**What the task requires:** Show all lines from the listing below that contain "part".
= = = = = = =
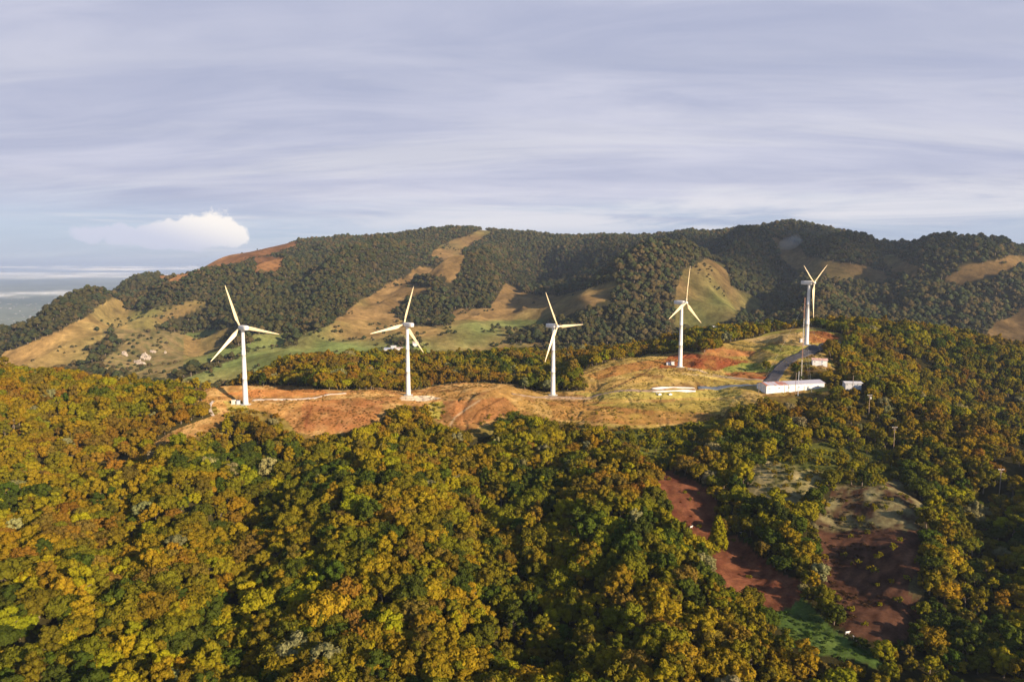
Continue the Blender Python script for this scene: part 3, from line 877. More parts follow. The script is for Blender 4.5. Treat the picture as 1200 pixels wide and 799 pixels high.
def gable_shed(name, L, Wd, Hh, rise, wallm, roofm, label, loc, rz, ndoors=2, nwin=5, over=0.5, cat='building', group=None):
    """long building: length along local X, front (towards -Y)"""
    root = empty(name, loc, rz)
    mb = MB()
    hw = Wd / 2; hl = L / 2
    bm = mb.bm
    pts = [(-hw, 0 - 1.5), (hw, -1.5), (hw, Hh), (0, Hh + rise), (-hw, Hh)]
    A_ = [bm.verts.new((-hl, y, z)) for y, z in pts]; B_ = [bm.verts.new((hl, y, z)) for y, z in pts]
    bm.faces.new(A_); bm.faces.new(list(reversed(B_)))
    for i in range(5):
        bm.faces.new((A_[i], B_[i], B_[(i + 1) % 5], A_[(i + 1) % 5]))
    wall = mb.build('wall', wallm, root)
    mb = MB(); bm = mb.bm
    th = 0.14
    sl = rise / hw
    prof = [(-hw - over, Hh - over * sl + 0.03), (0, Hh + rise + 0.03), (hw + over, Hh - over * sl + 0.03), (hw + over, Hh - over * sl + 0.03 + th), (0, Hh + rise + 0.03 + th), (-hw - over, Hh - over * sl + 0.03 + th)]
    A_ = [bm.verts.new((-hl - over, y, z)) for y, z in prof]; B_ = [bm.verts.new((hl + over, y, z)) for y, z in prof]
    for q in ((0, 1, 4, 5), (1, 2, 3, 4)):
        bm.faces.new([A_[i] for i in q]); bm.faces.new([B_[i] for i in reversed(q)])
    for i in range(6):
        bm.faces.new((A_[i], B_[i], B_[(i + 1) % 6], A_[(i + 1) % 6]))
    mb.build('roof', roofm, root)
    for k in range(ndoors):
        x = -hl + L * (k + 0.5) / ndoors + 0.13 * L / ndoors
        d = MB().box((x, -hw - 0.03, 1.2), (min(2.4, L * 0.12), 0.1, 2.4), 0, 0.01).build('door', GREYP, root)
    for k in range(nwin):
        x = -hl + L * (k + 0.5) / nwin - 0.2 * L / nwin
        w = MB().box((x, -hw - 0.02, Hh * 0.62), (min(1.6, L * 0.12), 0.08, 0.7), 0, 0.01).build('window', GREYP, root)
        MB().box((x, -hw - 0.07, Hh * 0.62), (min(1.6, L * 0.12) - 0.3, 0.03, 0.45)).build('pane', DARKM, w)
    tag(root, label, cat, group)
    return root


mid = (SHED_A + SHED_B) / 2
rzs = facing(SHED_A, SHED_B)
nrm = Vector((-math.sin(rzs), math.cos(rzs), 0))
Ls = (SHED_B - SHED_A).length
cx_ = mid + nrm * 5.0
cz = float(min(SHED_A.z, SHED_B.z)) + 0.3
WALLW = simple('white_wall', (0.62, 0.60, 0.58), 0.7, 0, 0.2, 0.5)
SHED = gable_shed('warehouse', Ls, 10.0, 4.6, 1.3, WALLW, ROOFM, 'long white warehouse with a rust streaked sheet roof beside the asphalt road', (cx_.x, cx_.y, cz), rzs, 3, 6, 0.4)
c = cast(962, 428, 430, 500, 0.25)
gable_shed('small_house', 9.0, 5.5, 2.9, 0.8, WALLW, simple('red_stained_roof', (0.55, 0.33, 0.27), 0.6, 0, 0.45, 0.9), 'small white house with a red stained roof below the bend of the road', (c.x, c.y + 2.5, c.z + 0.6), -0.28, 1, 2, 0.5)
c = cast(1000, 456, 380, 470, 0.25)
gable_shed('small_house', 9.0, 5.0, 2.6, 0.5, simple('shaded_white_wall', (0.42, 0.42, 0.44), 0.7, 0, 0.1, 0.3), simple('pale_sheet_roof', (0.55, 0.53, 0.54), 0.5, 0, 0.1, 0.4), 'low white house with a flat pale roof among trees right of the warehouse', (c.x, c.y + 2, c.z + 1.2), -0.1, 1, 3, 0.7)
# roofs in the wood behind the crest and the village in the valley
c = cast(840, 392, 560, 660, 0.5)
gable_shed('small_house', 8, 5, 3, 0.8, WALLW, simple('white_sheet_roof', (0.75, 0.72, 0.68), 0.5), 'tiny white house half hidden in the wood behind the yellow knoll', (c.x, c.y, c.z + 3.2), 0.1, 1, 2, 0.5)
for k, (px, py, L_, lab) in enumerate(((456, 412.5, 11, 'long bluish roofed farm building left of the second wind turbine tower'), (468, 412, 9, 'white farm house touching the second wind turbine tower in view'), (487, 405.5, 7, 'small pale farm house just right of the second wind turbine tower'),
                                       (461, 410, 6, 'smallest white house of the valley village, behind the bluish roofed building'))):
    c = cast(px, py, 850, 1300, 1.0)
    gable_shed('farm_house', L_, 7, 3.2, 1.2, WALLW, simple('valley_roof', [(0.35, 0.37, 0.45), (0.5, 0.40, 0.34), (0.4, 0.32, 0.3), (0.5, 0.48, 0.46)][k], 0.5), lab, (c.x, c.y, c.z + 1.0), 0.15 * (k - 1), 1, 2, 0.5, 'building', 'village houses in the valley')

# transformer boxes
def kiosk(px, py, size, label, Y0, Y1, mat=WHITE, rz=0.0):
    c = cast(px, py, Y0, Y1, 0.25)
    root = empty('transformer_box', c, rz)
    w, d, h = size
    MB().box((0, 0, 0.0), (w + 0.5, d + 0.5, 0.5), 0, 0.03).build('plinth', CONC, root)
    MB().box((0, 0, 0.25 + h / 2), (w, d, h), 0, 0.05).build('cabinet', mat, root)
    MB().box((0, 0, 0.3 + h), (w + 0.35, d + 0.35, 0.14), 0, 0.04).build('lid', mat, root)
    MB().box((w * 0.2, -d / 2 - 0.03, 0.25 + h / 2), (w * 0.35, 0.06, h * 0.8)).build('door', GREYP, root)
    tag(root, label, 'electrical cabinet', 'electrical cabinets at the tower feet')


CREAM = simple('cream_paint', (0.66, 0.60, 0.46), 0.6)
kiosk(274, 473.5, (2.0, 2.0, 2.2), 'cream electrical cabinet left of the leftmost wind turbine, the far one of the pair', 380, 415, CREAM)
kiosk(279.5, 473.8, (1.6, 1.6, 2.0), 'grey electrical cabinet touching the foot of the leftmost wind turbine', 380, 415, GREYP)
kiosk(788, 427.5, (2.2, 1.8, 1.9), 'white electrical cabinet left of the turbine by the red cut bank', 465, 500)
kiosk(783, 427.5, (2.6, 1.8, 1.4), 'low grey electrical cabinet beside the white one left of the fourth turbine', 465, 500, GREYP)
kiosk(939.3, 401, (2.2, 1.8, 2.2), 'white electrical cabinet at the foot of the furthest uphill turbine', 485, 520)

# spare blades lying on the grass
def spare_blade(x0, x1, py, label, flip, Y0=395, Y1=440, roll=0.0, dy=0.0):
    a = cast(x0, py, Y0, Y1, 0.25); b = cast(x1, py - 0.5, Y0, Y1, 0.25)
    a.y += dy; b.y += dy
    a.z = float(H(a.x, a.y)); b.z = float(H(b.x, b.y))
    L_ = (b - a).length
    prof = [(1.0, 0.0), (0.7, 0.5), (0.1, 0.72), (-0.5, 0.5), (-1.0, 0.0), (-0.5, -0.22), (0.1, -0.36), (0.7, -0.3)]
    secs = []
    for s_, ch, th in ((0, 0.62, 0.62), (0.06, 0.62, 0.6), (0.14, 1.0, 0.5), (0.22, 1.25, 0.42), (0.4, 1.05, 0.32), (0.6, 0.8, 0.24), (0.8, 0.5, 0.16), (0.95, 0.25, 0.1), (1.0, 0.06, 0.04)):
        x = s_ * L_ if not flip else (1 - s_) * L_
        secs.append([(x, py_ * th * 1.5, 1.25 + pz * ch * 0.85) for pz, py_ in prof])
    root = empty('turbine_blade', a, math.atan2(b.y - a.y, b.x - a.x))
    root.rotation_euler = (0, -math.asin((b.z - a.z) / L_), root.rotation_euler.z)
    MB().loft(secs).build('blade_shell', WHITE, root, True)
    for q in (0.12, 0.62):
        MB().box((q * L_, 0, 0.18), (0.5, 2.2, 0.5), 0, 0.04).build('support', CONC, root)
    tag(root, label, 'turbine blade', 'spare blades lying on the grass')


spare_blade(763, 815, 461.2, 'white spare blade on the grass left of the warehouse, front one, root to the right', True)
spare_blade(765, 816, 460.0, 'white spare blade on the grass left of the warehouse, rear one with raised tip', False, dy=3.2)
for px, py, lab in ((773, 463, 'white concrete block in front of the spare blades, left one'), (785.5, 463, 'white concrete block in front of the spare blades, right one')):
    c = cast(px, py, 385, 430, 0.25)
    o = MB().box((0, 0, 0.4), (2.0, 1.3, 0.9), 0.2, 0.08).box((0, 0, 0.95), (0.9, 0.7, 0.3), 0.2, 0.05).build('concrete_block', WHITE)
    o.location = c
    tag(o, lab, 'block', 'blocks beside the spare blades')

MASTW = simple('faded_white_paint', (0.5, 0.46, 0.42), 0.6); MASTR = simple('faded_red_paint', (0.34, 0.17, 0.11), 0.6)

# met mast
def met_mast():
    c = cast(939, 445, 420, 450, 0.25)
    root = empty('lattice_mast', c)
    Hm = 52.0; r_ = 0.3
    for part in range(4):
        mb = MB()
        z0 = Hm * part / 4; z1 = Hm * (part + 1) / 4
        for k in range(3):
            a = 2 * math.pi * k / 3
            mb.tube((r_ * math.cos(a), r_ * math.sin(a), z0), (r_ * math.cos(a), r_ * math.sin(a), z1), 0.055, seg=6)
        m = 7
        for i in range(m):
            za = z0 + (z1 - z0) * i / m; zb = z0 + (z1 - z0) * (i + 1) / m
            for k in range(3):
                a = 2 * math.pi * k / 3; b = 2 * math.pi * (k + 1) / 3
                mb.tube((r_ * math.cos(a), r_ * math.sin(a), za), (r_ * math.cos(b), r_ * math.sin(b), zb), 0.03, seg=4)
        s = mb.build('mast_section', MASTW if part % 2 == 0 else MASTR, root)
    for k in range(3):
        a = 2 * math.pi * k / 3 + 0.4
        mb = MB()
        for hz in (0.45, 0.92):
            e = Vector((22 * math.cos(a), 22 * math.sin(a), 0))
            e.z = float(H(c.x + e.x, c.y + e.y)) - c.z
            mb.tube((0, 0, Hm * hz), e, 0.018, seg=4)
        mb.build('guy_wire', GREYP, root)
    mb = MB(); mb.tube((0, 0, Hm), (0, 0, Hm + 2), 0.05, seg=6); mb.tube((-0.9, 0, Hm + 0.6), (0.9, 0, Hm + 0.6), 0.05, seg=6); mb.build('wind_sensor', DARKM, root)
    tag(root, 'tall thin red and white lattice mast behind the warehouse, held by guy wires', 'mast')


met_mast()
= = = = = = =
**Result:**
Continue the Blender Python script for this scene: part 3, from line 877. More parts follow. The script is for Blender 4.5. Treat the picture as 1200 pixels wide and 799 pixels high.
    for part in range(4):
        z0 = Hm * part / 4; z1 = Hm * (part + 1) / 4
        s = mb.build('mast_section', MASTW if part % 2 == 0 else MASTR, root)